You can usually perform these steps online, but you may have to make a phone call or visit your local branch to complete the process. Consolidation transfers may take as little as five days but can extend for two weeks or longer. Most financial institutions will provide you with regular updates on your transfer status, sometimes in the form of an online tracker.
Things To Consider When You Consolidate
While consolidating your retirement accounts can offer lots of benefits, there are also some things you should be aware of that could impact your retirement planning. Here are a few of the caveats.
You May Have To Pay Additional Taxes
If you’re converting a traditional IRA or 401(k) plan to a Roth account, you’ll have to pay ordinary income taxes on the full amount of your conversion. For example, if you’re converting a $100,000 traditional IRA to a Roth IRA, you may be liable for $40,000 or more in taxes if you’re in the highest federal bracket and live in a high-tax state. If you don’t have enough cash in your savings to pay that bill, you’ll have to take it out of your conversion money, dropping your final retirement account balance to $60,000 or less.
You May Be Better Off Keeping a Blend of Roth and Traditional Accounts
Many advisors suggest that investors keep a combination of both pretax and post-tax retirement accounts so they have flexibility in their distribution strategy after they retire. If all of your accounts are funded with pretax money, for example, you’ll owe taxes on every dollar of your retirement withdrawals. Even worse, if those distributions are sizable, they may push you into a higher tax bracket.
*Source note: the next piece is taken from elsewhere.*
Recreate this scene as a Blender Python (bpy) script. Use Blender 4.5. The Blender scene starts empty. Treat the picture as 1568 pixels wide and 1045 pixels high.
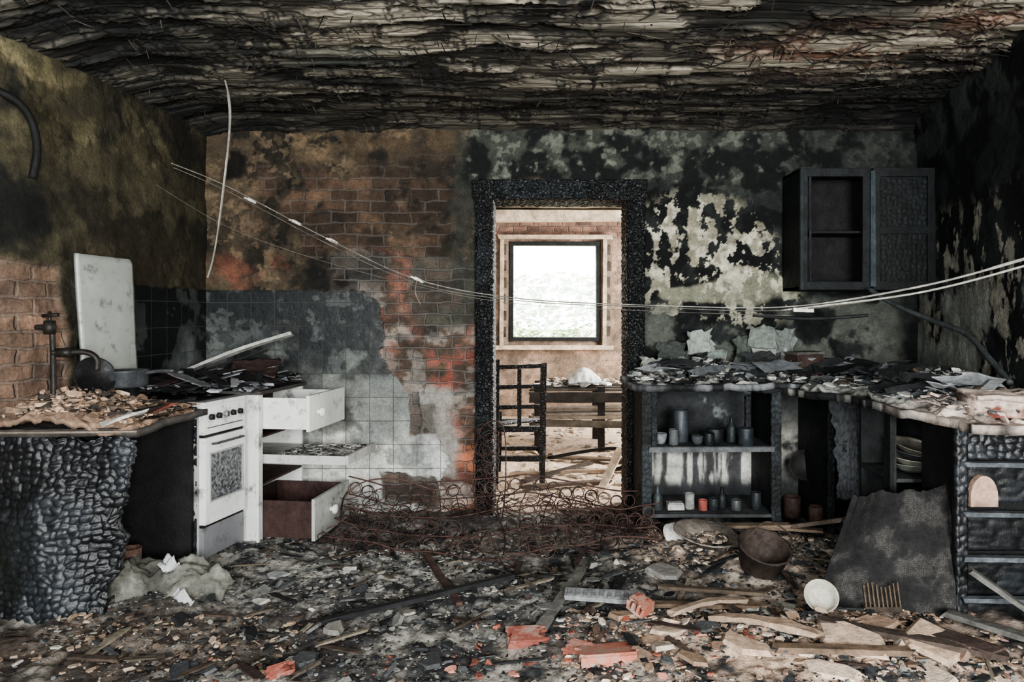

You May Lose Access to Better Providers
Some financial institutions are simply better at managing retirement accounts than others. While one provider may offer lower fees, another may be better at customer service, while another may offer proprietary investments that you can’t get anywhere else. In short, no one provider is likely the absolute best at everything, so in consolidating your accounts, you may lose access to some worthwhile benefits.
The Bottom Line
Consolidating retirement accounts can offer many benefits, especially in terms of simplifying your financial life. But it’s not always the right choice, and it’s one you may have to make on your own, as financial advisors have a vested interest in not losing your accounts to another institution. When making your decision, be sure to factor in all of the variables, from administrative hassles to tax considerations to the features and benefits you may gain or lose.